A common optimization pattern is that clarity improves rapidly up to a point, then plateaus. The operational “best dose” is often the lowest dose that consistently meets targets while preserving filter run time and minimizing chemical cost.
Operational impacts: pH, alkalinity, sludge, and filters
PAC affects more than just turbidity removal. Day-to-day plant performance depends on how PAC shifts pH, how much sludge is produced, and whether downstream filtration remains stable.
pH and alkalinity
Many systems find PAC workable across an operating pH window of roughly 5.5–9.0, but the true optimum is water-specific. If your raw water alkalinity is low, PAC can still depress pH; the difference is that it often does so less aggressively than alum at equivalent performance, particularly at higher basicity grades.
Sludge volume and dewatering
Depending on source water and dose, some facilities report reduced sludge volume compared with alum because effective coagulation can be achieved at lower mass addition.
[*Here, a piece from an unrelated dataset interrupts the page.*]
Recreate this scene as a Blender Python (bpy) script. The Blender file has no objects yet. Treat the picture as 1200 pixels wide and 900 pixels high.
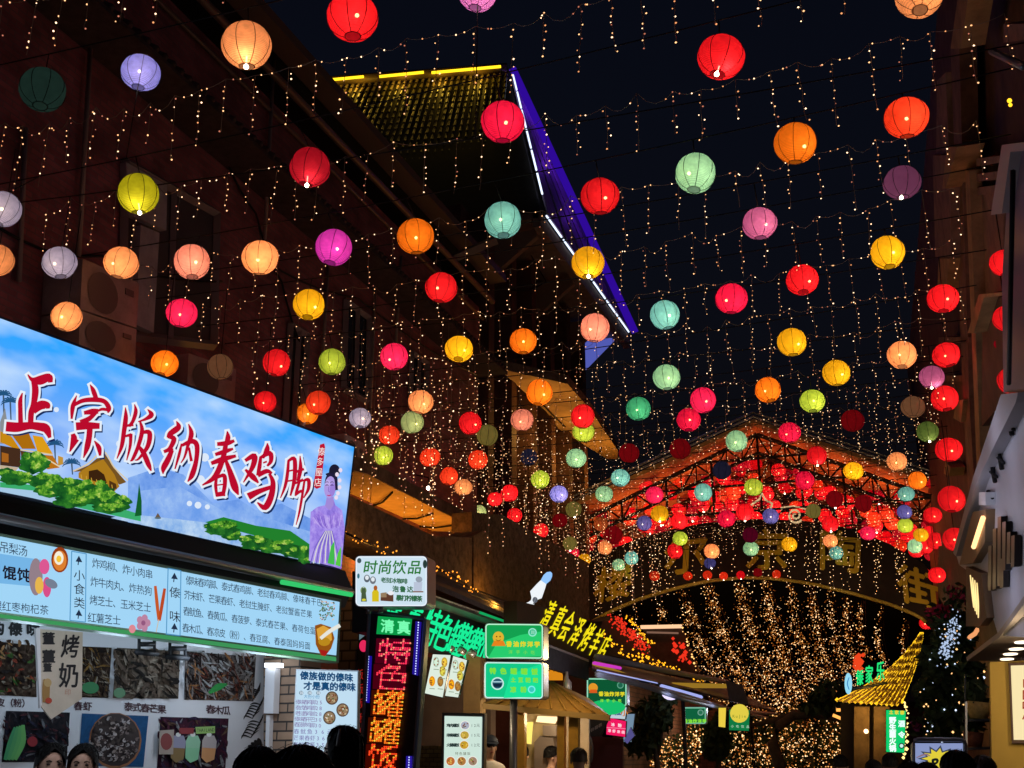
import bpy, bmesh, math, random
from mathutils import Vector as Vec, Matrix
random.seed(7)
S = bpy.context.scene
COL = S.collection
PI = math.pi
# ------------------------------------------------------------ camera
FPX = 1300.0                      # focal length in pixels of a 1200 x 900 frame
PITCH = math.atan(438/1300)
YAW = math.radians(19.7)          # street runs along +Y; the camera looks a little left of it
EYE = Vec((0, 0, 1.65))
cam_d = bpy.data.cameras.new('camera')
cam = bpy.data.objects.new('camera', cam_d); COL.objects.link(cam)
cam_d.sensor_width = 36; cam_d.lens = 36*FPX/1200
cam_d.clip_start = 0.05; cam_d.clip_end = 2000
cam.location = EYE
cam.rotation_euler = (PI/2 + PITCH, 0, YAW)
S.camera = cam
# ------------------------------------------------------------ sky and moonlight
W = bpy.data.worlds.new('World'); S.world = W; W.use_nodes = True
nt = W.node_tree; bg = nt.nodes['Background']
sky = nt.nodes.new('ShaderNodeTexSky'); sky.sky_type = 'NISHITA'; sky.sun_disc = False
sky.sun_elevation = math.radians(-3.15); sky.sun_rotation = math.radians(150)
tint = nt.nodes.new('ShaderNodeMix'); tint.data_type = 'RGBA'; tint.blend_type = 'MULTIPLY'
tint.inputs['Factor'].default_value = 1
tint.inputs[7].default_value = (0.5, 0.62, 1.0, 1)
nt.links.new(sky.outputs['Color'], tint.inputs[6]); nt.links.new(tint.outputs[2], bg.inputs['Color'])
bg.inputs['Strength'].default_value = 0.12
sun_d = bpy.data.lights.new('moonlight', 'SUN'); sun_d.energy = 0.004; sun_d.angle = math.radians(0.5)
sun_d.color = (0.7, 0.8, 1.0)
sun = bpy.data.objects.new('moonlight', sun_d); COL.objects.link(sun)
sun.rotation_euler = (math.radians(40), 0, math.radians(60))
S.view_settings.view_transform = 'Standard'; S.view_settings.look = 'None'
S.view_settings.exposure = 0.0; S.view_settings.gamma = 1.0; S.view_settings.use_curve_mapping = False
S.cycles.use_denoising = True
S.cycles.max_bounces = 6; S.cycles.transparent_max_bounces = 24
S.cycles.sample_clamp_indirect = 2.0
S.cycles.caustics_reflective = False; S.cycles.caustics_refractive = False

# ------------------------------------------------------------ helpers: sight lines and planes
def ray(px, py):
    x = (px-600)/FPX; y = (450-py)/FPX
    fw = math.cos(PITCH) - y*math.sin(PITCH); z = math.sin(PITCH) + y*math.cos(PITCH)
    s, c = math.sin(YAW), math.cos(YAW)
    return Vec((x*c - fw*s, x*s + fw*c, z))
def dep(px, py, d): return EYE + ray(px, py)*d
def depth_of(p):
    f = ray(600, 450); return (p-EYE).dot(f)
class Plane:
    """A real upright (or level) face of the street; at() finds the place on it along a sight line."""
    def __init__(s, p, n): s.p = Vec(p); s.n = Vec(n).normalized()
    def at(s, px, py, off=0.0):
        r = ray(px, py); q = s.p + s.n*off
        return EYE + r*((q-EYE).dot(s.n)/r.dot(s.n))
    def off(s, d): return Plane(s.p + s.n*d, s.n)
def PU(u): return Plane((u, 0, 0), (1 if u < 0 else -1, 0, 0))
def PV(v): return Plane((0, v, 0), (0, -1, 0))
def PZ(z): return Plane((0, 0, z), (0, 0, -1 if z > 1.65 else 1))
def PVr(px, py, d, rot):          # upright face through a point, turned rot degrees from facing down the street
    a = math.radians(rot); return Plane(dep(px, py, d), (math.sin(a), -math.cos(a), 0))

def lin(c):
    return tuple(((v/255)/12.92 if v/255 <= 0.04045 else ((v/255+0.055)/1.055)**2.4) for v in c)
MATS = {}
def emi(c, k=1.0, sample=True):
    """something that gives off light; c is its sRGB colour"""
    key = ('e', c, k, sample)
    if key in MATS: return MATS[key]
    m = bpy.data.materials.new('lit_%02x%02x%02x' % c); m.use_nodes = True; t = m.node_tree
    t.nodes.remove(t.nodes['Principled BSDF'])
    e = t.nodes.new('ShaderNodeEmission'); e.inputs[0].default_value = (*lin(c), 1); e.inputs[1].default_value = k
    t.links.new(e.outputs[0], t.nodes['Material Output'].inputs[0])
    if not sample: m.cycles.emission_sampling = 'NONE'
    MATS[key] = m; return m
def dif(c, rough=0.8, metal=0.0, noise=0.0, scale=6.0, bump=0.0, spec=0.3):
    """painted, printed or bare surface; c is linear reflectance"""
    key = ('d', c, rough, metal, noise, scale, bump)
    if key in MATS: return MATS[key]
    m = bpy.data.materials.new('surface'); m.use_nodes = True; t = m.node_tree
    b = t.nodes['Principled BSDF']; b.inputs['Base Color'].default_value = (*c, 1)
    b.inputs['Roughness'].default_value = rough; b.inputs['Metallic'].default_value = metal
    b.inputs['Specular IOR Level'].default_value = spec
    if noise or bump:
        tc = t.nodes.new('ShaderNodeTexCoord'); n = t.nodes.new('ShaderNodeTexNoise')
        n.inputs['Scale'].default_value = scale; n.inputs['Detail'].default_value = 8
        n.inputs['Roughness'].default_value = 0.65
        t.links.new(tc.outputs['Object'], n.inputs['Vector'])
        if noise:
            r = t.nodes.new('ShaderNodeValToRGB')
            r.color_ramp.elements[0].position = 0.3; r.color_ramp.elements[1].position = 0.7
            r.color_ramp.elements[0].color = (*[v*(1-noise) for v in c], 1)
            r.color_ramp.elements[1].color = (*[min(1, v*(1+noise)) for v in c], 1)
            t.links.new(n.outputs['Fac'], r.inputs[0]); t.links.new(r.outputs[0], b.inputs['Base Color'])
        if bump:
            bp = t.nodes.new('ShaderNodeBump'); bp.inputs['Strength'].default_value = bump
            bp.inputs['Distance'].default_value = 0.03
            t.links.new(n.outputs['Fac'], bp.inputs['Height']); t.links.new(bp.outputs[0], b.inputs['Normal'])
    MATS[key] = m; return m
def brick(c1, c2, mortar, axis='u', w=0.24, h=0.075):
    key = ('b', c1, c2, axis, w)
    if key in MATS: return MATS[key]
    m = bpy.data.materials.new('brickwork'); m.use_nodes = True; t = m.node_tree; b = t.nodes['Principled BSDF']
    tc = t.nodes.new('ShaderNodeTexCoord'); sp = t.nodes.new('ShaderNodeSeparateXYZ'); cb = t.nodes.new('ShaderNodeCombineXYZ')
    t.links.new(tc.outputs['Object'], sp.inputs[0])
    t.links.new(sp.outputs['Y' if axis == 'u' else 'X'], cb.inputs[0]); t.links.new(sp.outputs['Z'], cb.inputs[1])
    k = t.nodes.new('ShaderNodeTexBrick'); k.inputs['Scale'].default_value = 1
    k.inputs['Brick Width'].default_value = w; k.inputs['Row Height'].default_value = h
    k.inputs['Mortar Size'].default_value = h*0.1; k.inputs['Bias'].default_value = 0.0
    k.inputs['Color1'].default_value = (*c1, 1); k.inputs['Color2'].default_value = (*c2, 1); k.inputs['Mortar'].default_value = (*mortar, 1)
    t.links.new(cb.outputs[0], k.inputs['Vector'])
    n = t.nodes.new('ShaderNodeTexNoise'); n.inputs['Scale'].default_value = 2.2; n.inputs['Detail'].default_value = 9
    t.links.new(tc.outputs['Object'], n.inputs['Vector'])
    mx = t.nodes.new('ShaderNodeMix'); mx.data_type = 'RGBA'; mx.blend_type = 'MULTIPLY'; mx.inputs['Factor'].default_value = 0.8
    r = t.nodes.new('ShaderNodeValToRGB'); r.color_ramp.elements[0].position = 0.3; r.color_ramp.elements[0].color = (.35, .35, .35, 1)
    r.color_ramp.elements[1].position = 0.7
    t.links.new(n.outputs['Fac'], r.inputs[0]); t.links.new(k.outputs['Color'], mx.inputs[6]); t.links.new(r.outputs[0], mx.inputs[7])
    t.links.new(mx.outputs[2], b.inputs['Base Color'])
    bp = t.nodes.new('ShaderNodeBump'); bp.inputs['Strength'].default_value = 0.6; bp.inputs['Distance'].default_value = 0.01
    bp.invert = True
    t.links.new(k.outputs['Fac'], bp.inputs['Height']); t.links.new(bp.outputs[0], b.inputs['Normal'])
    b.inputs['Roughness'].default_value = 0.85
    MATS[key] = m; return m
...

In practical terms, it is reasonable to treat 10–30% sludge reduction as a hypothesis to validate during a controlled trial, rather than a guaranteed outcome.
Filter performance
- If flocs are too small (underdose or poor mixing), turbidity can pass through clarifiers and load filters, shortening runs.
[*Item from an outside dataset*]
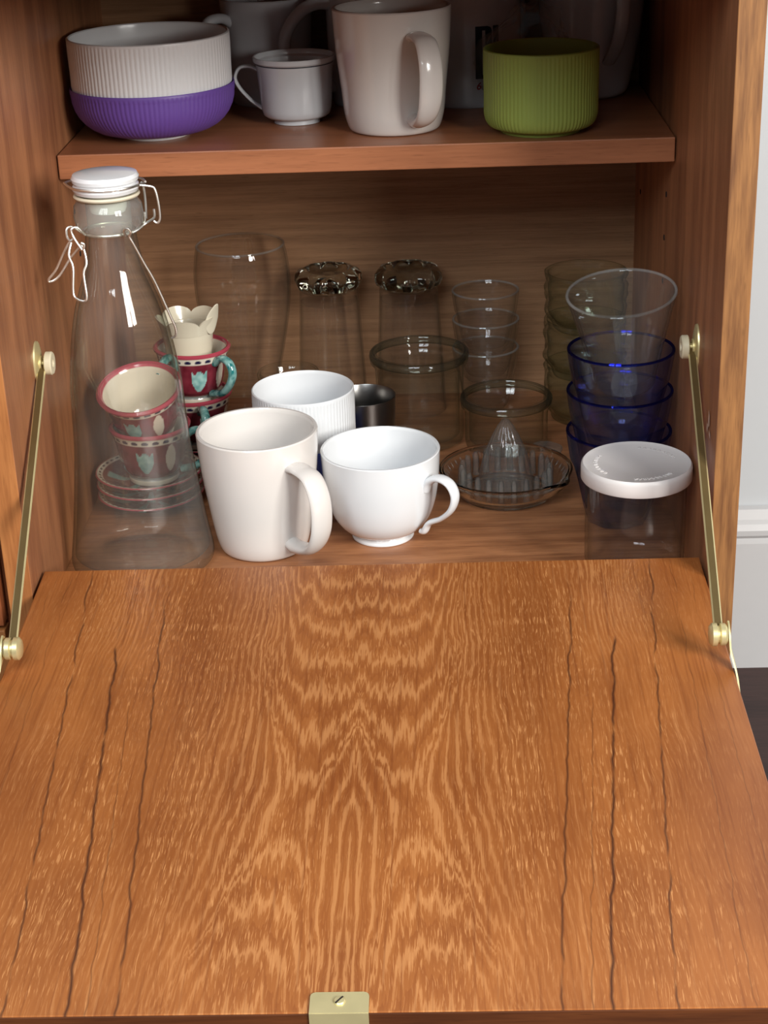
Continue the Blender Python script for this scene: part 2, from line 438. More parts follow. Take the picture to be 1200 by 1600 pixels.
# --- folding stays
def stay(sx):
    P1 = Vector((sx * .2460, .100, .180)); P2 = Vector((sx * .2385, -.110, .0485))
    d = (P2 - P1); L = d.length; d.normalize()
    a = math.atan2(d.z, d.y)
    # channel arm: web on the wall side, two flanges, a groove between
    bm = bmesh.new()
    def bx(lo, hi):
        q = bmesh.ops.create_cube(bm, size=1)
        for v in q['verts']: v.co = Vector([lo[i] + (v.co[i] + .5) * (hi[i] - lo[i]) for i in range(3)])
    bx((-.0022, -.003, -.0014), (.0022, L, -.0002))
    for f in bm.faces: f.material_index = 1
    for sx_ in (-1, 1):
        tube([(sx_ * .0019, -.004, 0), (sx_ * .0019, L * .5, 0), (sx_ * .0019, L + .002, 0)], .00135, 10, bm)
    arm = cpart('stay_arm', bm, [M['brass'], M['brass_dark']])
    # local y along the arm, local z up
    yv = d; zv = Vector((1, 0, 0)).cross(yv).normalized(); xv = yv.cross(zv)
    arm.matrix_local = Matrix.Translation(P1 + Vector((0, -.25, -FZ))) @ Matrix((xv, yv, zv)).transposed().to_4x4()
    loc = lambda v: tuple(v + Vector((0, -.25, -FZ)))
    bm = lathe([(0, 0), (.0125, 0), (.0122, .0012), (.0085, .0024), (.006, .0028), (.006, .0040), (.0028, .0040), (.0028, .0090), (0, .0090)], 32)
    for v in bm.verts:
        if v.co.z < .0026: v.co.x *= 1.0; v.co.y *= 1.42
    pl = cpart('stay_wall_plate', bm, M['brass'], True)
    pl.rotation_euler = (0, -sx * PI / 2, 0); pl.location = loc(Vector((sx * (H - .0001), P1.y, P1.z)))
    for v in pl.data.vertices: v.co = Vector((v.co.y, v.co.x, v.co.z))
    pl.data.flip_normals()
    bm = lathe([(.0015, 0), (.0078, 0), (.0090, .0008), (.0090, .0048), (.0080, .0058), (.0034, .0058), (.0030, .0046), (0, .0046), (0, 0)], 32)
    cp_ = cpart('pivot_cap', bm, M['cap'], True); cp_['label'] = 'ivory pivot cap'
    cp_.rotation_euler = (0, -sx * PI / 2, 0); cp_.location = loc(Vector((sx * .2436, P1.y, P1.z)))
    bm = lathe([(0, -.0055), (.0062, -.0055), (.0076, -.0040), (.0076, -.001), (.006, -.0004), (.006, .0008), (.0079, .0014), (.0079, .0046), (.006, .0062), (0, .0068)], 32)
    kn = cpart('stay_knuckle', bm, M['brass'], True)
    kn.rotation_euler = (0, -sx * PI / 2, 0); kn.location = loc(P2)
    # bracket: a strip bent down over the flap's edge
    bm = bmesh.new(); n = 10; secs = []
    for i in range(n + 1):
        u = i / n; z = .0565 - u * .043; y = -.108 - u * .030 + .006 * math.sin(u * PI); x = .2445 + .0045 * (1 / (1 + math.exp(-(u - .5) * 12)))
        wd_ = .0068 * (1 - .25 * u) * math.sqrt(max(.05, 1 - max(0, .16 - u) ** 2 / .026))
        secs.append([bm.verts.new((sx * (x + dx), y + dy, z + dy * .3)) for dx, dy in ((0, -wd_), (.0012, -wd_), (.0012, wd_), (0, wd_))])
    for s0, s1 in zip(secs, secs[1:]):
        for k in range(4): bm.faces.new((s0[k], s0[(k + 1) % 4], s1[(k + 1) % 4], s1[k]))
    bm.faces.new(secs[0]); bm.faces.new(secs[-1][::-1])
    cpart('stay_bracket', bm, M['brass'], True)
stay(-1); stay(1)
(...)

- If overdosed, charge reversal can occur and clarity may worsen; this is often visible as “pin floc” and elevated effluent turbidity.
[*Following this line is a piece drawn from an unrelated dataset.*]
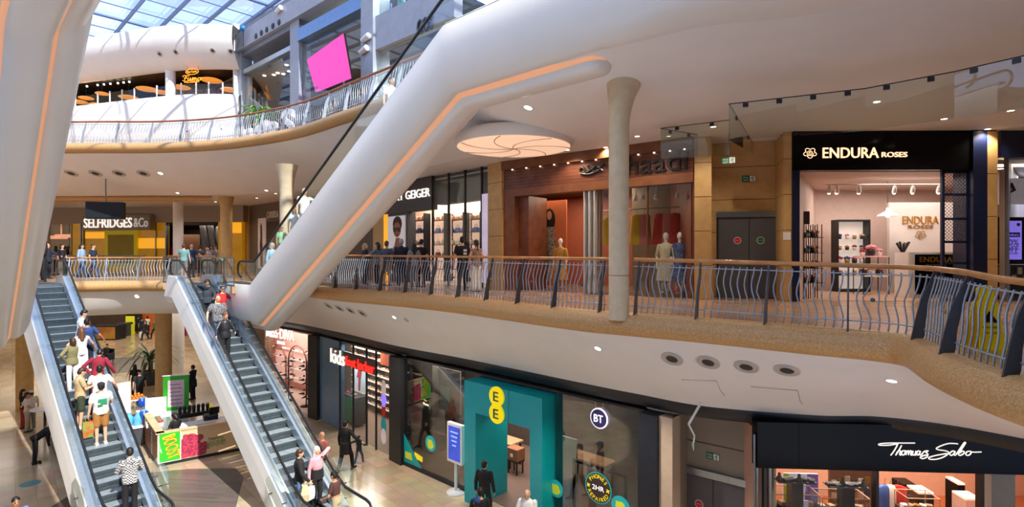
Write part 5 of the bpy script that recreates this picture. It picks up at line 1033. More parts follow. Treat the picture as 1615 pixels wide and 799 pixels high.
t = thing('stool', 'low black stool carrying the cardboard box in the phone shop', 'stool', GF3.pt(u, wz, ZG), GF3.rz); mb = MB(); GF3.box(mb, u-.25, u+.25, ZG+.44, ZG+.5, wz-.2, wz+.2); mb.build('seat', M_BLACK, t)
for a in (-.2,.2):
    for b in (-.15,.15): mb = MB(); GF3.box(mb, u+a-.02, u+a+.02, ZG, ZG+.44, wz+b-.02, wz+b+.02); mb.build('leg', M_BLACK, t)
wz = -1.2; u = GF3.up(888, wz); mb = MB(); GF3.box(mb, u-.5, u+.5, ZG+.02, ZG+2.2, wz-.05, wz); mb.build('notice_board', M_WHITEP, label='white notice panel behind the phone shop glass right of the portal', cat='panel')
wz = -1.6; u = GF3.up(716, wz); t = thing('portrait_poster', 'poster of a smiling face and green shape behind the info screen', 'poster', GF3.pt(u, wz, ZG+1.8), GF3.rz); mb = MB(); GF3.box(mb, u-1.0, u+.35, ZG+1.7, ZG+3.3, wz-.05, wz); mb.build('panel', mat('poster_maroon', '#5a3836', .5, col2='#8a7a6a', nscale=1.4), t); mb = MB(); mb.sheet(GF3.pt(u+.1, wz+.01, ZG+2.4), GF3.U, Z3, EL_(0,0,.2,.3), .004); mb.build('printed_face', skinp, t); mb = MB(); GF3.box(mb, u-.8, u-.3, ZG+1.9, ZG+2.6, wz, wz+.006); mb.build('printed_green', mat('printed_sage', '#7fa08f', .5, noise=.05), t)
# ground fire-exit recess
st('wall_exit_back', GF4, 1052, 1205, ZG, ZF, -1.1, -.9, mat('warm_grey_wall', '#93897a', .6, noise=.03)); M_WG = MATS['warm_grey_wall']
for z in (-4.02, -3.3): st('trim_exit_joint', GF4, 1054, 1200, z-.012, z+.012, -.9, -.895, M_DARK)
st('wall_exit_left', GF4, 1060, 1062, ZG, ZF, -1.0, 0, M_WG); st('trim_exit_strip', GF4, 1190, 1193, ZG, ZF, -.9, .1, M_NICKEL)
fire_doors(GF4, -.9, 1069, 1187, GF4.z(1120, 752, -.9), 3, ZG, 'ground floor')
u, z = GF4.at(1124.5, 719, -.9); fire_sign(GF4.pt(u, -.9, z), GF4.U, Z3, .31, 'green fire exit sign on the grey wall above the ground floor fire doors')
p = P(1094, 703, 11.6); t = fire_sign(p, (GF4.N*.9+GF4.U*.5), Z3, .26, 'green hanging exit sign on an angled arm before the ground floor fire doors')
mb = MB(); mb.tube([p+Vector((0,0,.07)), p+Vector((.02,.0,.22)), p+Vector((-.14,-.1,.5))], .018, 6); mb.tube([p+Vector((-.14,-.1,.5)), p+Vector((.32,.4,.86))], .03, 6); mb.build('arm', M_WHITEP, t)
# jewellery shop with script sign
zt, zb = -2.5, GF5.z(1400, 741.5)
t = thing('shop_sign', 'wide black glossy fascia with white handwritten Thomas Sabo script', 'shop sign', GF5.pt(3, .05, zb), GF5.rz)
for a, b in ((1193, 1258), (1258.6, 1700)): mb = MB(); GF5.box(mb, GF5.up(a), GF5.up(b), zb, -2.3, -.25, .05); mb.build('fascia', M_BLK, t)
def script(strokes):
    mb = MB()
    for s in strokes: mb.tube(catmull([GF5.pt(*((lambda uz: (uz[0], .07, uz[1]))(GF5.at(1300+x*.2991, 560+y*.2991, .07)))) for x, y in s], 5), .0115, 6)
    return mb
script([[(478,462),(420,462),(345,462),(300,465),(286,470),(300,474),(345,473),(385,466)], [(388,466),(376,490),(362,512),(350,527)], [(408,474),(396,496),(376,527)], [(380,517),(392,503),(402,504),(398,518),(400,526),(408,520)],
  [(424,503),(414,503),(408,514),(412,525),(422,522),(427,511),(424,503),(434,504)], [(436,503),(430,525)], [(431,518),(440,504),(447,505),(443,525)], [(444,518),(453,504),(460,505),(456,522),(460,526),(467,520)],
  [(469,503),(465,519),(470,526),(480,519)], [(484,503),(479,525),(486,522)], [(506,506),(496,503),(488,514),(491,525),(500,521),(507,506),(502,522),(510,526)],
  [(512,524),(528,506),(548,503),(536,511),(546,520),(540,536),(520,544),(506,539),(516,531),(540,524)],
  [(704,466),(660,464),(622,474),(592,489),(600,497),(640,503),(656,513),(632,534),(592,547),(556,547),(553,538),(585,528),(645,517)],
  [(690,506),(676,504),(662,517),(667,527),(680,522),(690,507),(684,523),(692,527)], [(694,524),(716,492),(738,460),(744,463),(724,494),(708,520),(716,527),(732,520),(738,508),(728,504),(716,514)],
  [(768,505),(754,507),(746,519),(752,527),(766,524),(775,511),(768,505),(786,510),(828,509)]]).build('script_lettering', M_SIGNW, t)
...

- The best operating point typically shows rapid settling, resilient floc, and stable filtered turbidity with manageable headloss.
Handling, storage, and safety essentials
Liquid PAC is generally acidic and can be corrosive to incompatible metals. Safe and reliable use requires correct materials selection, secondary containment, and clear operating procedures for transfers and spills.
Practical handling checklist
- Use chemical-resistant tanks and piping appropriate for acidic aluminum salts (confirm compatibility with the product SDS and supplier guidance).
- Maintain secondary containment sized for credible spill scenarios and protect from freezing or excessive heat per supplier recommendations.
- Avoid mixing PAC with incompatible chemicals in shared lines or poorly flushed manifolds; unintended reactions can cause precipitation and plugging.
- Train operators on splash protection and first-aid steps for acidic solutions; follow the Safety Data Sheet (SDS).
If you are switching from alum or ferric salts, plan a staged transition: recalibrate dosing pumps, verify feed-point mixing, and validate treated-water quality under both average and worst-case raw water conditions.
How to choose a PAC product and avoid common failure modes
“PAC” is not one uniform chemical in practice; products differ in basicity, aluminum concentration, and impurity controls. Selection should be driven by your treatment objective and operational constraints, not just delivered price.
Procurement and commissioning checks
- Confirm the product grade (potable vs industrial) and require a current CoA showing aluminum content and relevant impurities.
- Standardize dose reporting: track mg/L as product and mg/L as Al2O3 to compare suppliers fairly.
- Verify the feed point provides immediate dispersion (rapid mix) before flocculation; poor dispersion is a frequent root cause of weak performance.
- Run side-by-side jar tests when switching products; even with the same “PAC” label, optimal doses can shift materially.
Troubleshooting signals and fixes
- Rising effluent turbidity after a dose increase: suspect overdosing/charge reversal; step down dose and confirm with jar testing.
- Pin floc and poor settling: verify rapid-mix intensity and injection quill placement; improve dispersion before changing chemistry.
- Unexpected pH drop: confirm alkalinity and consider higher-basicity PAC or controlled alkalinity addition.
- Line plugging or white deposits: check for incompatible chemical mixing, stagnant dead-legs, or insufficient flushing protocols.
The most reliable operational takeaway is simple: PAC works best when dose control, mixing, and monitoring are treated as a single system. Optimizing only the chemical dose without fixing dispersion, flocculation energy, or pH/alkalinity constraints will usually cap performance.